George W. Bush and his wife awarded Liberty Medal amid protests

Story Code : 761060
Former Vice President Joe Biden presents George W. Bush and Laura Bush the 2018 Liberty Medal at the National Constitution Center, on November 11, 2018, in Philadelphia, Pennsylvania. (Photo by AFP)
Former Vice President Joe Biden presents George W. Bush and Laura Bush the 2018 Liberty Medal at the National Constitution Center, on November 11, 2018, in Philadelphia, Pennsylvania. (Photo by AFP)

“I am incredibly proud along with Laura to receive the Liberty Medal and I thank the National Constitution Center and its board for this high honor,” Bush said Sunday after receiving the award in Philadelphia.

The medal is awarded to recipients for their commitment to veterans.
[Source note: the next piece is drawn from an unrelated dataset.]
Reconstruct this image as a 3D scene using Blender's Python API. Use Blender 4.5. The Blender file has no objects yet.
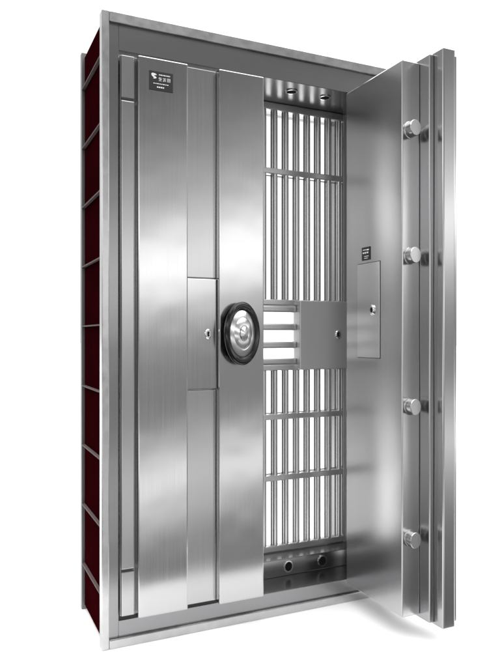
import bpy, bmesh, math
from mathutils import Vector, Matrix
scene = bpy.context.scene
scene.view_settings.view_transform = 'Standard'
scene.view_settings.look = 'None'
scene.view_settings.exposure = 0
COL = scene.collection

# ---------------------------------------------------------------- materials
def new_mat(name):
    m = bpy.data.materials.new(name); m.use_nodes = True
    return m, m.node_tree.nodes, m.node_tree.links, m.node_tree.nodes['Principled BSDF']

def steel(name, col=(.48,.48,.485), rough=.24, wav=.12, streak=(900,900,3), rvar=.04, mottle=0.0, metal=1.0, radial=False):
    m,n,l,b = new_mat(name)
    b.inputs['Metallic'].default_value = metal
    tc = n.new('ShaderNodeTexCoord')
    mp = n.new('ShaderNodeMapping'); mp.inputs['Scale'].default_value = streak
    l.new(tc.outputs['Object'], mp.inputs['Vector'])
    fine = n.new('ShaderNodeTexNoise'); fine.inputs['Scale'].default_value = 1; fine.inputs['Detail'].default_value = 3
    l.new(mp.outputs[0], fine.inputs['Vector'])
    big = n.new('ShaderNodeTexNoise'); big.inputs['Scale'].default_value = 3.0; big.inputs['Detail'].default_value = 2
    l.new(tc.outputs['Object'], big.inputs['Vector'])
    mr = n.new('ShaderNodeMapRange'); mr.inputs['To Min'].default_value = rough-rvar; mr.inputs['To Max'].default_value = rough+rvar
    l.new(fine.outputs['Fac'], mr.inputs['Value']); l.new(mr.outputs[0], b.inputs['Roughness'])
    mix = n.new('ShaderNodeMix'); mix.data_type='RGBA'
    mix.inputs['A'].default_value = (*[c*(.94-mottle) for c in col],1); mix.inputs['B'].default_value = (*[min(1,c*(1.05+mottle)) for c in col],1)
    l.new(fine.outputs['Fac'], mix.inputs['Factor']); l.new(mix.outputs['Result'], b.inputs['Base Color'])
    if radial:
        b.inputs['Anisotropic'].default_value = .85
        b.inputs['Anisotropic Rotation'].default_value = .25
        tg = n.new('ShaderNodeTangent'); tg.direction_type='RADIAL'; tg.axis='Y'
        l.new(tg.outputs[0], b.inputs['Tangent'])
        return m
    if wav == 0: return m
    b1 = n.new('ShaderNodeBump'); b1.inputs['Strength'].default_value = wav; b1.inputs['Distance'].default_value = .02
    l.new(big.outputs['Fac'], b1.inputs['Height'])
    b2 = n.new('ShaderNodeBump'); b2.inputs['Strength'].default_value = .02; b2.inputs['Distance'].default_value = .0005
    l.new(fine.outputs['Fac'], b2.inputs['Height']); l.new(b1.outputs[0], b2.inputs['Normal'])
    l.new(b2.outputs[0], b.inputs['Normal'])
    return m

def plain(name, col, rough=.5, metal=0.0, noise=30, var=.15, spec=.5):
    m,n,l,b = new_mat(name)
    b.inputs['Roughness'].default_value = rough; b.inputs['Metallic'].default_value = metal
    b.inputs['Specular IOR Level'].default_value = spec
    tc = n.new('ShaderNodeTexCoord'); t = n.new('ShaderNodeTexNoise'); t.inputs['Scale'].default_value = noise
    l.new(tc.outputs['Object'], t.inputs['Vector'])
    mix = n.new('ShaderNodeMix'); mix.data_type='RGBA'
    mix.inputs['A'].default_value = (*[c*(1-var) for c in col],1); mix.inputs['B'].default_value = (*[min(1,c*(1+var)) for c in col],1)
    l.new(t.outputs['Fac'], mix.inputs['Factor']); l.new(mix.outputs['Result'], b.inputs['Base Color'])
    return m

M_panel = steel('brushed_steel', rough=.15)
M_leaf  = steel('inner_leaf_steel', col=(.50,.50,.505), rough=.22, rvar=.02, wav=.06)
M_hatch = steel('hatch_steel', col=(.60,.60,.605), rough=.22)
M_step  = steel('step_steel', col=(.42,.42,.425), rough=.22, wav=.05)
M_plate = steel('face_plate_steel', col=(.44,.44,.445), rough=.20, wav=.05)
M_frame = steel('frame_steel', col=(.27,.27,.275), rough=.22)
M_frameh= steel('frame_steel_horizontal', col=(.27,.27,.275), rough=.22, streak=(3,900,900))
M_rim   = steel('rim_steel', col=(.48,.48,.48), rough=.25, streak=(30,50,30), mottle=.10)
M_dull  = steel('dull_steel', col=(.22,.215,.215), rough=.4, metal=.8)
M_chrome= steel('chrome', col=(.75,.75,.75), rough=.14, wav=0, rvar=.0)
M_bolt  = steel('bolt_steel', col=(.50,.50,.50), rough=.26, wav=0, rvar=.0, streak=(5,5,5))
M_disc  = steel('spun_steel', col=(.72,.72,.72), rough=.22, wav=0, rvar=.02, radial=True)
M_bar   = steel('bar_steel', col=(.60,.60,.605), rough=.28, wav=0, metal=.85, rvar=.0, streak=(5,5,5))
M_lock  = steel('lock_box_steel', col=(.50,.50,.505), rough=.38, wav=.05, metal=.5)
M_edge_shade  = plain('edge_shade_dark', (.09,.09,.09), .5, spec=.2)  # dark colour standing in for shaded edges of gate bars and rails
M_seam  = plain('seam_grey', (.06,.06,.06), .6, spec=.2)
M_red   = plain('dark_red_paint', (.017,.0010,.0018), .9, spec=0, noise=6, var=.35)
M_rib   = plain('grey_rib_paint', (.10,.075,.075), .6, spec=.1)
M_black = plain('black_rubber', (.004,.004,.005), .16, spec=.5)
M_platek= plain('black_plate', (.006,.006,.007), .45)
M_hole  = plain('dark_hole', (.006,.006,.006), .8, spec=.1)
M_white = plain('white_print', (.8,.8,.8), .5)
M_ground= plain('white_ground', (.93,.93,.93), .9, 0, 2, .01)

# ---------------------------------------------------------------- helpers
def finish(name, bm, mat, parent, bevel=.002, smooth=False):
    me = bpy.data.meshes.new(name)
    bmesh.ops.recalc_face_normals(bm, faces=bm.faces)
    bm.to_mesh(me); bm.free()
    me.materials.append(mat)
    ob = bpy.data.objects.new(name, me); COL.objects.link(ob)
    if parent: ob.parent = parent
    if bevel:
        md = ob.modifiers.new('bevel','BEVEL'); md.width = bevel; md.segments = 2; md.limit_method='ANGLE'
        md.harden_normals = False
    if smooth:
        for p in me.polygons: p.use_smooth = True
        try: me.set_sharp_from_angle(angle=math.radians(35))
        except Exception: pass
    return ob

def add_box(bm, b):
    x0,x1,y0,y1,z0,z1 = b
    v = [bm.verts.new(p) for p in ((x0,y0,z0),(x1,y0,z0),(x1,y1,z0),(x0,y1,z0),(x0,y0,z1),(x1,y0,z1),(x1,y1,z1),(x0,y1,z1))]
    for f in ((0,3,2,1),(4,5,6,7),(0,1,5,4),(1,2,6,5),(2,3,7,6),(3,0,4,7)):
        bm.faces.new([v[i] for i in f])

def boxes(name, lst, mat, parent, bevel=.002):
    bm = bmesh.new()
    for b in lst: add_box(bm, b)
    return finish(name, bm, mat, parent, bevel)

def lathe(name, prof, center, axis, mat, parent, seg=64, sx=1.0, bevel=0):
    """prof: list of (radius, height) revolved about axis; sx squeezes first cross direction"""
    bm = bmesh.new()
    ax = Vector(axis)
    if abs(ax.z) > .9: e1, e2 = Vector((1,0,0)), Vector((0,1,0))
    elif abs(ax.y) > .9: e1, e2 = Vector((1,0,0)), Vector((0,0,1))
    else: e1, e2 = Vector((0,1,0)), Vector((0,0,1))
    rings = []
    for r,h in prof:
        if r < 1e-6:
            rings.append([bm.verts.new(Vector(center)+ax*h)])
        else:
            rings.append([bm.verts.new(Vector(center)+ax*h+e1*(r*sx*math.cos(2*math.pi*k/seg))+e2*(r*math.sin(2*math.pi*k/seg))) for k in range(seg)])
    for a,b in zip(rings, rings[1:]):
        for k in range(seg):
            k2=(k+1)%seg
            if len(a)==1 and len(b)==1: continue
            if len(a)==1: bm.faces.new((a[0],b[k],b[k2]))
            elif len(b)==1: bm.faces.new((a[k],b[0],a[k2]))
            else: bm.faces.new((a[k],b[k],b[k2],a[k2]))
    return finish(name, bm, mat, parent, bevel, smooth=True)

# ---------------------------------------------------------------- vault door
W, H = 1.325, 2.40
vault = bpy.data.objects.new('security_safe', None); COL.objects.link(vault)
vault['label'] = 'tall brushed stainless steel double vault door with one leaf open'
vault['category'] = 'vault door'

# --- frame
frame = bpy.data.objects.new('frame', None); COL.objects.link(frame); frame.parent = vault
boxes('jamb', [(.028,.066,0,.40,.036,H-.04)], M_frame, frame, .002)
boxes('jamb', [(W-.066,W-.028,0,.40,.036,H-.04)], M_frame, frame, .002)
boxes('frame_head', [(.066,W-.066,.0,.40,2.262,H-.04)], M_frameh, frame, .002)
boxes('threshold', [(.066,W-.066,.0,.40,.036,.098)], M_frameh, frame, .002)
boxes('frame_rim', [
    (0,.028,-.014,.03,0,H), (W-.028,W,-.014,.03,0,H),
    (.028,W-.028,-.014,.03,H-.04,H), (.028,W-.028,-.014,.03,0,.036),
], M_rim, frame, .004)
boxes('back_flange', [
    (0,.066,.40,.43,0,H), (W-.066,W,.40,.43,0,H),
    (.066,W-.066,.40,.43,2.262,H), (.066,W-.066,.40,.43,0,.098),
], M_dull, frame, .002)
boxes('side_panel', [(.013,.028,.03,.40,.02,H-.02)], M_red, frame, 0)
boxes('side_panel', [(W-.028,W-.013,.03,.40,.02,H-.02)], M_red, frame, 0)
boxes('top_panel', [(.028,W-.028,.03,.40,H-.04,H-.012)], M_red, frame, 0)
zr = 2.240
for i in range(9):
    boxes('side_rib', [(.0005,.013,.03,.40,zr-.0028,zr+.0028)], M_rib, frame, 0)
    boxes('side_rib', [(W-.013,W-.0005,.03,.40,zr-.0028,zr+.0028)], M_rib, frame, 0)
    zr -= .2550
boxes('threshold_step', [(.68,W-.066,.15,.30,.098,.175)], M_frameh, frame, .003)
boxes('jamb_stop', [(W-.075,W-.066,.06,.30,.175,2.262)], M_dull, frame, .001)
for u,u2 in ((.874,.858),(1.052,1.030)):
    lathe('bolt_socket', [(.027,0),(.027,.004),(.021,.004)], (u,.15,.138), (0,-1,0), M_chrome, frame, 32, .85)
    lathe('socket_hole', [(.021,0),(.0209,.003),(0,.003)], (u,.15,.138), (0,-1,0), M_hole, frame, 32, .85)
    lathe('bolt_socket', [(.027,0),(.027,.004),(.021,.004)], (u2,.09,2.262), (0,0,-1), M_chrome, frame, 32)
    lathe('socket_hole', [(.021,0),(.0209,.003),(0,.003)], (u2,.09,2.262), (0,0,-1), M_hole, frame, 32)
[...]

“It is not about again Democrats or Republicans,” said former Vice President Joe Biden, who presented the medals. “It’s about who we are. It’s about standing up for men and women who put their lives on the line to defend us every single day.”

The Bushes received the medal on Veterans Day, which in Europe is known as Armistice Day.

This Armistice Day also marked the 100th anniversary of the end of World War I, which took tens of millions of lives for reasons that historians have found it difficult to explain to this day.

A group of veterans blocked the entrance to the National Constitution Center, protesting the irony that Bush was given a medal that is supposed to go to leaders "who have strived to secure the blessings of liberty to people around the globe."

Activists from Veterans Against The War, a group of post-9/11 service members and veterans, rallied near the Arch Street entrance between 5th and 6th Street, chanting, “No awards for endless wars.” 

The group aims to end “a foreign policy of permanent war and the use of military weapons, tactics and values in communities across the country,” it said in a statement.

Following the terrorist attacks on September 11, 2001, the United States, under then President Bush, attacked Afghanistan, a war which just entered its 18th year last month, and later invaded Iraq. The wars are estimated to have killed over one million people.

Bush also presided over the creation of the controversial Department of Homeland Security, as well as the massive expansion of the Guantanamo Bay prison in Cuba to hold terror suspects indefinitely under conditions of torture.